Take "Roots," from Count Basie and Oscar Peterson's Satch and Josh...Again (Pablo OJCD-960-2), but don't take it too far—I'd dearly miss it and would have to kill you! It's just a plain ol' OJC of a classic Pablo produced by Norman Granz, with Basie and Peterson on pianos, John Heard on bass, and the great Louis Bellson on drums. It was recorded in 1977 by engineer Val Valentin and remastered in '98 by Joe Tarantino at Fantasy Studios, Berkeley. There's no way to be more drenched in bluesy, locked-in-time jazz than kickin' back, firin' up the V12 and a fine preamp, and playin' this CD. The music is sublime; I can't imagine how much better it could possibly get. The cushiness, tonal color, and fullness to the sound were entirely soul-satisfying. Peterson is perfectly linked to Basie's brain, and through the CAD-280SA V12 the timing seemed utterly natural in an on time kinda way that really reached me. And that midrange...oufff, just fabulous.

My head nodded uncontrollably as I bent over my laptop. Around 2:50 into "Red Wagon," Bellson starts a riff on his cymbals, and the way the V12 shimmered out the sound into the containing ambience of the soundstage was simply incredible—and put an end to any lingering doubts I might have had that tubes can't be extended on top, especially given the pedigree of the lovingly handbuilt Lamm L2.

The profoundly wonderful delicacy so readily apparent in "Lester Leaps In," also from Satch and Josh...Again, reminds me so much of the great piano duet in "Rent Party," from Basie and Peterson's great XRCD The Timekeepers (JVCXR-0206-2). "Lester Leaps" is obviously an homage to Lester Young; the warmth and loveliness of it all are inescapable. The bass sound was a bit lighter here, but only because the instrument is being played with restraint—the Cary V12 was excellent at retrieving those small shifts in volume and microdynamics that, along with the big shifts, yield a very involving, full-range picture of the music. Notes: "A cheerfully full tonal palette, the sustains are lovely, the timing spot on, with an airy soundstage draped over a very deep and colorful image. The V12 is a real nuance-grabber, and the speakers completely disappear."

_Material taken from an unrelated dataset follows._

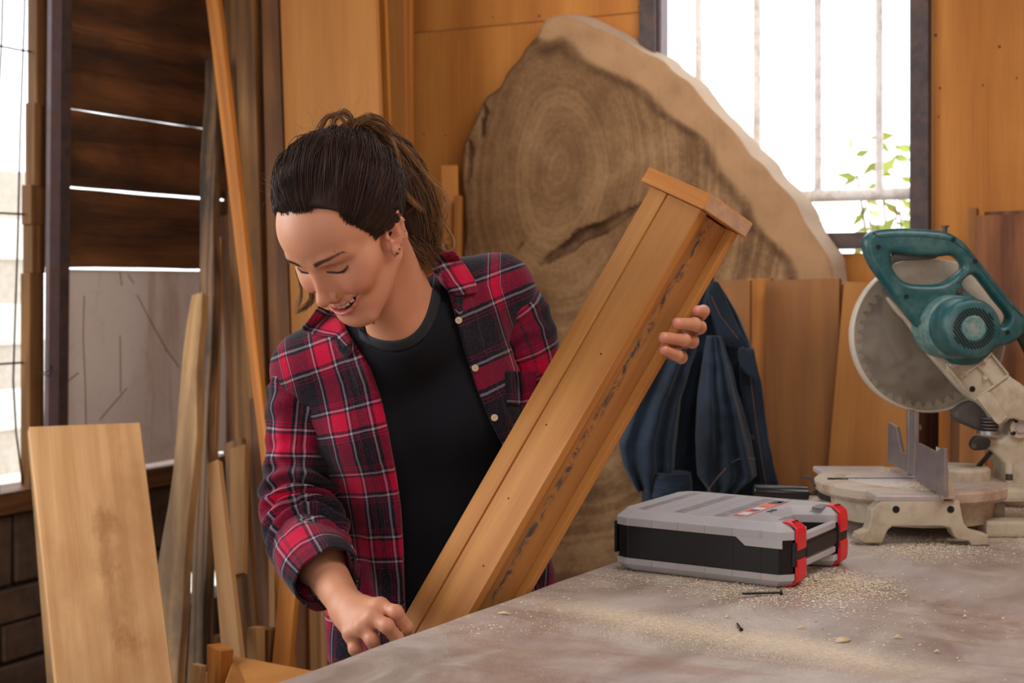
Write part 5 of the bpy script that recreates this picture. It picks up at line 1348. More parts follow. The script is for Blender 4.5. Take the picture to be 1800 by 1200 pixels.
def head_prims(f):
    E = lambda c, r, k=0.01, op='+': f.ell(Hd(*c), r, RL, k, op)
    B = lambda c, r, k=0.01, op='+': f.ball(Hd(*c), r, k, op)
    C = lambda a, b, ra, rb, k=0.01, op='+': f.cone(Hd(*a), Hd(*b), ra, rb, k, op)
    E((0, -0.010, 0.045), (0.0735, 0.096, 0.080))
    E((0, 0.035, 0.050), (0.060, 0.055, 0.050), 0.02)
    E((0, 0.033, -0.012), (0.058, 0.052, 0.060), 0.02)
    E((0, 0.030, -0.060), (0.045, 0.050, 0.036), 0.02)
    E((0, 0.053, -0.052), (0.034, 0.036, 0.030), 0.015)
    B((0, 0.069, -0.0885), 0.0165, 0.016)
    for s in (-1, 1):
        C((s*0.055, 0.002, -0.040), (s*0.020, 0.064, -0.088), 0.013, 0.013, 0.022)
        B((s*0.036, 0.0615, -0.020), 0.0240, 0.015)
        B((s*0.049, 0.046, -0.004), 0.018, 0.02)
        C((s*0.012, 0.0815, 0.030), (s*0.030, 0.0765, 0.0335), 0.0085, 0.0085, 0.012)
        C((s*0.030, 0.0765, 0.0335), (s*0.048, 0.0600, 0.028), 0.0085, 0.008, 0.012)
        E((s*0.030, 0.0900, 0.0125), (0.0165, 0.0120, 0.0095), 0.009, '-')
        E((s*0.0305, 0.0640, 0.0115), (0.0150, 0.0135, 0.0125), 0.003)
    # nose
    C((0, 0.0810, 0.022), (0, 0.0985, -0.016), 0.0070, 0.0075, 0.012)
    for s in (-1, 1):
        C((s*0.005, 0.0780, 0.004), (s*0.009, 0.0850, -0.026), 0.0075, 0.0085, 0.010)
    B((0, 0.1035, -0.0245), 0.0095, 0.007)
    for s in (-1, 1):
        B((s*0.0115, 0.0925, -0.0290), 0.0072, 0.005)
        E((s*0.0062, 0.0985, -0.0365), (0.0030, 0.0050, 0.0032), 0.003, '-')
        f.chain([Hd(s*0.0180, 0.0920, -0.029), Hd(s*0.0290, 0.0885, -0.034), Hd(s*0.0385, 0.0780, -0.041), Hd(s*0.0415, 0.0720, -0.053)], [0.0012, 0.0026, 0.0026, 0.0010], 0.008, '-')
    # lips
    N = 10
    ss = [-1+2*i/N for i in range(N+1)]
    f.chain([Hd(*lipU(s)) for s in ss], [0.0014+0.0020*(1-s*s) for s in ss], 0.004)
    f.chain([Hd(*lipL(s)) for s in ss], [0.0014+0.0032*(1-s*s) for s in ss], 0.004)
    mids = [tuple((np.array(lipU(s))+np.array(lipL(s)))/2) for s in ss]
    f.chain([Hd(m[0], m[1]+0.002, m[2]) for m in mids], [max(0.0008, (lipU(s)[2]-lipL(s)[2])/2-0.0030*(1-s*s)*0.72-0.0006) for s in ss], 0.0015, '-')
    f.chain([Hd(m[0], m[1]-0.004, m[2]) for m in mids], [max(0.0008, (lipU(s)[2]-lipL(s)[2])/2-0.0018) for s in ss], 0.0015, '-')
    B((0.042, 0.073, -0.048), 0.004, 0.010, '-') if False else None
    # ears
    for s in (-1, 1):
        A = np.array([0, -0.36, 0.93]); Bv = np.array([s*0.42, -0.84, -0.33]); Bv /= np.linalg.norm(Bv); Nn = np.cross(A, Bv)*s; Nn /= np.linalg.norm(Nn)
        if Nn[0]*s < 0: Nn = -Nn
        E0 = np.array([s*0.068, 0.006, 0.002])
        P = lambda a, b, n=0.0: RL @ (E0+A*a+Bv*b+Nn*n)+HT
        Rr = RL @ np.c_[Nn, Bv, A]
        f.ell(P(0.002, 0.014), (0.0032, 0.0140, 0.0270), Rr, 0.003)
        hx = [(0.002, 0.003), (0.014, 0.001), (0.026, 0.006), (0.0315, 0.015), (0.027, 0.0245), (0.014, 0.029), (0.000, 0.0275), (-0.012, 0.021), (-0.022, 0.013)]
        f.chain([P(a, b, 0.002) for a, b in hx], [0.0022, 0.003, 0.0032, 0.0034, 0.0034, 0.0032, 0.003, 0.003, 0.003], 0.003)
        f.ball(P(-0.0250, 0.0085, 0.0), 0.0062, 0.006)
        f.chain([P(a, b, 0.002) for a, b in ((0.020, 0.013), (0.011, 0.0185), (-0.002, 0.0185), (-0.011, 0.013))], [0.0022, 0.0026, 0.0026, 0.002], 0.003)
        f.ell(P(-0.001, 0.0095, 0.004), (0.006, 0.0062, 0.0095), Rr, 0.003, '-')
        f.ball(P(-0.003, 0.001, 0.002), 0.0036, 0.004)
    # neck, throat
    f.cone(SKB, NB, 0.046, 0.048, 0.022)
    f.cone(Hd(0, 0.015, -0.062), NB+np.array([-0.01, -0.015, -0.02]), 0.030, 0.038, 0.025)
    # sternomastoid on the near side
    f.cone(Hd(0.052, -0.030, -0.030), w3(702, 592, 2.115), 0.013, 0.009, 0.018)

def lipU(s): return (0.0365*s+0.003, 0.0932-0.0275*s*s, -0.0445+0.0095*s*s)
def lipL(s): return (0.0365*s+0.003, 0.0900-0.0243*s*s, -0.0610+0.0260*s*s)

def rotm(roll, pitch, yaw=0.0):
    cr, sr = math.cos(roll), math.sin(roll); cp, sp = math.cos(pitch), math.sin(pitch); cy_, sy_ = math.cos(yaw), math.sin(yaw)
    Rz = np.array([[cy_, -sy_, 0], [sy_, cy_, 0], [0, 0, 1]])
    Rx = np.array([[1, 0, 0], [0, cp, -sp], [0, sp, cp]])
    Ry = np.array([[cr, 0, sr], [0, 1, 0], [-sr, 0, cr]])
    return Ry @ Rx @ Rz
TRs = rotm(math.radians(-14), math.radians(12))     # chest leans to picture left and forward
SR = w3(546, 650, 2.21); SL = w3(872, 514, 2.25)
def torso(f, o=0.0, k=0.03):
    """o = extra thickness"""
    f.cone(SR, SL, 0.044+o, 0.044+o, k)
    f.cone(NB+np.array([0.0, 0.01, -0.035]), SR, 0.050+o, 0.044+o, 0.04)
    f.cone(NB+np.array([0.0, 0.01, -0.035]), SL, 0.052+o, 0.040+o, 0.04)
    f.ell(w3(728, 700, 2.245), (0.158+o, 0.098+o, 0.165+o), TRs, 0.05)
    for px, py in ((655, 755), (815, 725)): f.ball(w3(px, py, 2.205), 0.062+o, 0.05)
    f.ell(w3(765, 900, 2.29), (0.132+o, 0.092+o, 0.19+o), rotm(math.radians(-8), math.radians(8)), 0.06)
    f.ell(w3(790, 1090, 2.32), (0.165+o, 0.112+o, 0.15+o), None, 0.06)
def upper_chest(f):
    torso(f, 0.0)
    # collar bones
    f.cone(w3(706, 604, 2.135), w3(800, 560, 2.17), 0.008, 0.007, 0.014)
    f.cone(w3(684, 612, 2.135), w3(600, 640, 2.15), 0.008, 0.007, 0.014)
    f.ball(w3(694, 600, 2.115), 0.010, 0.012, '-')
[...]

For mellowness personified, try Bean Bags, with Milt Jackson and Coleman Hawkins (Koch Jazz KOC-CD-8530), originally released in 1959 on Atlantic with Tommy Flanagan on piano, Kenny Burrell on guitar, Eddie Jones on bass, and Connie Kay on drums. This HDCD recording has early Atlantic sound—very left-right, not much information in the center—but it's the tonal qualities that count...and count...and count. Notes: "Milt's vibes are utterly vibrant and captivating, a nicely turned-out piano sound, and Coleman sounds fabulous on his tenor sax—reflective and introverted, yet at the same time connected to the other players and to me! A superb musical experience."

The CAD-280SA V12 seemed made for this sort of small-ensemble recording, whether jazz or classical. But I wondered what might happen if I cranked it up. Staying in the same groove (as if I could leave it even if I'd wanted to!), I grabbed another Fantasy OJC, Duke Ellington and his Orchestra featuring Paul Gonsalves (OJCCD-632-2),, hey, hep cat, just line yourself up on "C-Jam Blues." I just knew that Ellington was gonna sound snappier, that the trumpets were gonna soar, that it was going to be more dynamic. Indeed, the V12 tracked along quite nicely, musically right there, even with only 50W on tap in triode: zip, speed, timing, air, space, great bass, wonderful mids, even if this particular OJC sounded slightly thinner in the highs than the above-mentioned recordings. But hey, you want the V12 to give it to you "Straight, No Chaser." "Take the 'A' Train" was lovely, "gushing with music," I seem to have scribbled. If I played the amp really loud, I had to flip a few switches and add a little ultralinear oomph; otherwise, beyond a certain point, the bass loosened up a bit too much. Where that point will lie will depend largely on the impedance curve and sensitivity of your speakers, of course.